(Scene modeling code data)
++++++++

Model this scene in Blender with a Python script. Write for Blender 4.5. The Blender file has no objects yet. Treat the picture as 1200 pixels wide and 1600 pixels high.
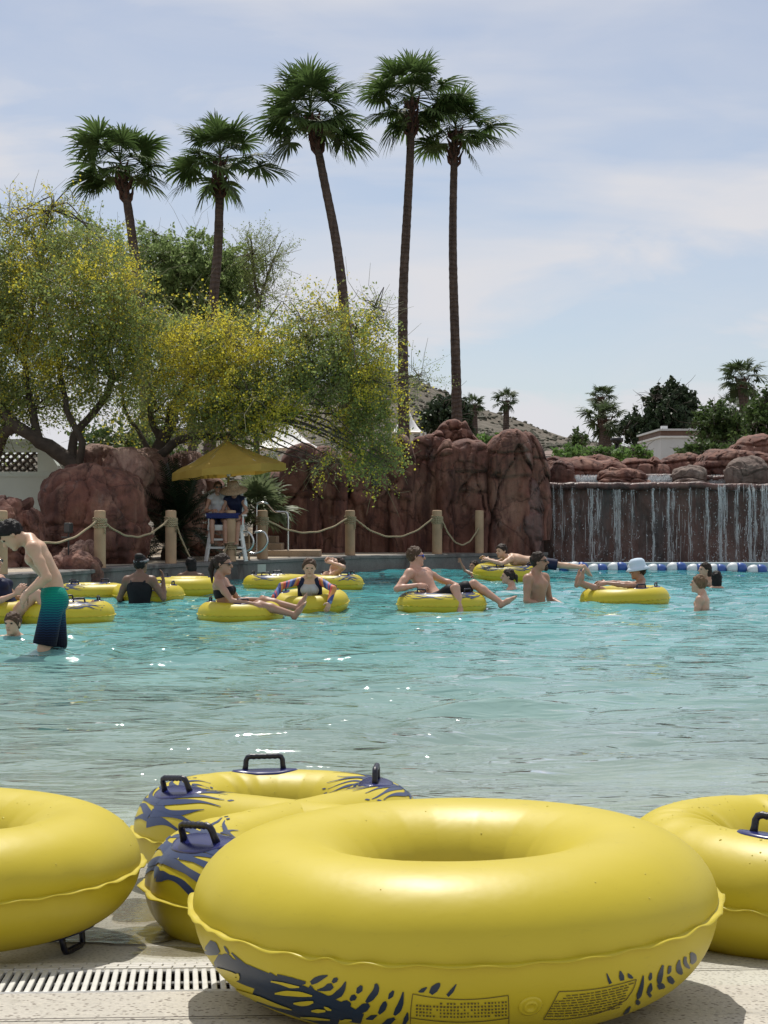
import bpy, bmesh, math, random
import numpy as np
from mathutils import Vector, Matrix, Quaternion
R = math.radians
scene = bpy.context.scene
COL = scene.collection
# ------------------------------------------------------------------ camera
CAM_H, FPX = 1.25, 2400.0          # eye height above the water, focal length in pixels of the 1200 x 1600 picture
cam = bpy.data.cameras.new('camera'); cam_o = bpy.data.objects.new('camera', cam); COL.objects.link(cam_o)
cam_o.location = (0, 0, CAM_H); cam_o.rotation_euler = (R(90 - .07), 0, 0)
cam.sensor_fit = 'VERTICAL'; cam.sensor_height = 36; cam.lens = 54; cam.clip_start = .05; cam.clip_end = 6000
scene.camera = cam_o
# ------------------------------------------------------------------ sky, sun, exposure
SUN_EL, SUN_AZ = 60, -8            # degrees; azimuth from +Y (beyond the scene) towards +X
world = bpy.data.worlds.new('World'); scene.world = world; world.use_nodes = True
wn, wl = world.node_tree.nodes, world.node_tree.links
wn.clear()
def WN(t, **kw):
    n = wn.new(t)
    for k, v in kw.items(): setattr(n, k, v)
    return n
w_out = WN('ShaderNodeOutputWorld'); w_bg = WN('ShaderNodeBackground'); w_bg.inputs['Strength'].default_value = .1
sky = WN('ShaderNodeTexSky', sky_type='NISHITA', sun_disc=False, sun_elevation=R(SUN_EL), sun_rotation=R(SUN_AZ))
sky.altitude = 400; sky.air_density = 1.0; sky.dust_density = 1.0; sky.ozone_density = 2.5
w_tc = WN('ShaderNodeTexCoord'); w_sep = WN('ShaderNodeSeparateXYZ'); wl.new(w_tc.outputs['Generated'], w_sep.inputs[0])
def wmath(op, a, b=None, clamp=False):
    n = WN('ShaderNodeMath', operation=op, use_clamp=clamp)
    for i, v in enumerate((a, b)):
        if v is None: continue
        if isinstance(v, (int, float)): n.inputs[i].default_value = v
        else: wl.new(v, n.inputs[i])
    return n.outputs[0]
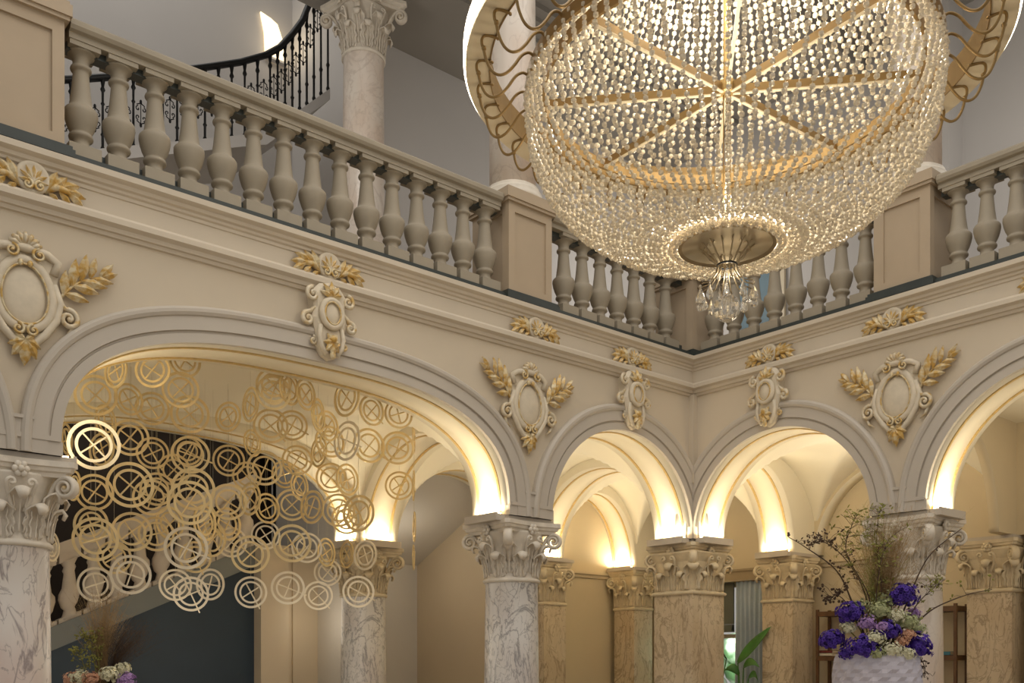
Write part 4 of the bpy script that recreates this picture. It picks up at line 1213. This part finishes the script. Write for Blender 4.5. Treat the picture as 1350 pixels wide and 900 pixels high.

++++++++

Print every entry above again without changing a word, and omit the pictures.

*EXERCISE SOLUTION*.
Model this scene in Blender with a Python script. Write for Blender 4.5. The Blender file has no objects yet. Treat the picture as 1200 pixels wide and 1600 pixels high.
import bpy, bmesh, math, random
import numpy as np
from mathutils import Vector, Matrix, Quaternion
R = math.radians
scene = bpy.context.scene
COL = scene.collection
# ------------------------------------------------------------------ camera
CAM_H, FPX = 1.25, 2400.0          # eye height above the water, focal length in pixels of the 1200 x 1600 picture
cam = bpy.data.cameras.new('camera'); cam_o = bpy.data.objects.new('camera', cam); COL.objects.link(cam_o)
cam_o.location = (0, 0, CAM_H); cam_o.rotation_euler = (R(90 - .07), 0, 0)
cam.sensor_fit = 'VERTICAL'; cam.sensor_height = 36; cam.lens = 54; cam.clip_start = .05; cam.clip_end = 6000
scene.camera = cam_o
# ------------------------------------------------------------------ sky, sun, exposure
SUN_EL, SUN_AZ = 60, -8            # degrees; azimuth from +Y (beyond the scene) towards +X
world = bpy.data.worlds.new('World'); scene.world = world; world.use_nodes = True
wn, wl = world.node_tree.nodes, world.node_tree.links
wn.clear()
def WN(t, **kw):
    n = wn.new(t)
    for k, v in kw.items(): setattr(n, k, v)
    return n
w_out = WN('ShaderNodeOutputWorld'); w_bg = WN('ShaderNodeBackground'); w_bg.inputs['Strength'].default_value = .1
sky = WN('ShaderNodeTexSky', sky_type='NISHITA', sun_disc=False, sun_elevation=R(SUN_EL), sun_rotation=R(SUN_AZ))
sky.altitude = 400; sky.air_density = 1.0; sky.dust_density = 1.0; sky.ozone_density = 2.5
w_tc = WN('ShaderNodeTexCoord'); w_sep = WN('ShaderNodeSeparateXYZ'); wl.new(w_tc.outputs['Generated'], w_sep.inputs[0])
def wmath(op, a, b=None, clamp=False):
    n = WN('ShaderNodeMath', operation=op, use_clamp=clamp)
    for i, v in enumerate((a, b)):
        if v is None: continue
        if isinstance(v, (int, float)): n.inputs[i].default_value = v
        else: wl.new(v, n.inputs[i])
    return n.outputs[0]
Write part 4 of the bpy script that recreates this picture. It picks up at line 1213. This part finishes the script. Write for Blender 4.5. Treat the picture as 1350 pixels wide and 900 pixels high.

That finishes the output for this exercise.